Passengers

Republished from the show notes of my other site, Fuds on Film.

As a colony ship makes the hundred odd year journey between Earth and their new home, it batters through a large asteroid field that’s a little more than its shields can handle. Most of the damage appears to be repaired by automated systems, but one hibernation pod is beyond saving. At least the occupant Jim Preston (Chris Pratt) isn’t killed by this malfunction, just woken up too early.

Unfortunately, about eighty years too early, or something like that, which is a different kind of death sentence. After exhausting all possible avenues to either put himself back to sleep or gain any kind of external help, the time delay involved putting paid to that, he settles in to a period of mounting insanity, his only companion Michael Sheen’s robobartender Arthur.

As part of his growing mania he fixates on one fellow passenger, journalist / writer Aurora Lane (Jennifer Lawrence), and having eventually being driven to the brink of suicide he makes the fateful decision to wake her up, claiming it to be another accident. After a period of adjustment, the two actually grow close and things are going swimmingly for ol’ Death Sentence Jim, until the truth comes out, with Aurora having the appropriately furious reaction.

So it would seem to be going for eternity, or near as damnit, until another pod malfunction spits crew member Gus Mancuso (Laurence Fishburne) out, although doesn’t do too great a job of it, laving him terminally ill. He survives just long enough to grant access to areas of the ship previously off-limits, like a sentient key-card from a video game, and discovers that the ship’s actually on the verge of falling apart, and that Jim and Aurora must work together to fix the Space Cam Shaft or something to stop the ship from melting.
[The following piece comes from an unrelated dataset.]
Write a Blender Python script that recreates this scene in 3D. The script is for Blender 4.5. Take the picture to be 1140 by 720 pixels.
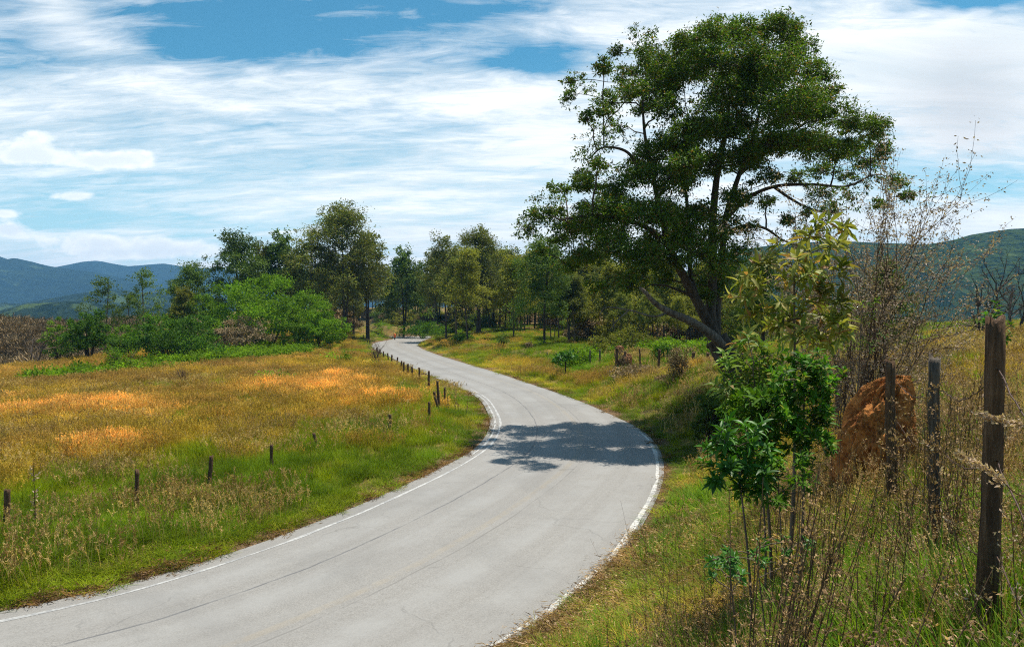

Another B-movie concept someone’s stuck a hundred million poker chips on, Passengers is, if not a busted flush, at best one pair. While it looks the part, the special effects teams having done very well, and Pratt and Lawrence are capable actors performing capably, the film entirely under-examines the only reason this film is interesting.

Jim’s decision to rouse Aurora ought to be the only thing this film discusses, in great and forensic detail. Instead you’re luck if it’s mentioned for five minutes totalled between the waking up and being angry about it, and then it’s back to the special effects buffet.

Not good enough, and while I can see a way in which you could properly present Jim’s decision as understandable enough to provoke some sympathy for him, this script doesn’t bother. Net effect: Jim’s just a murderer. With that as your lead character, it’s very hard to buy into his struggle.

That, and pretty much entirely that, rather does it for the film. There’s an awful lot of people that’s worked awfully hard to make this film, but overall, it’s just awful. It’s very shiny indeed, but that’s not distracting enough to hide the moral vacuum at the heart of it. Hard pass.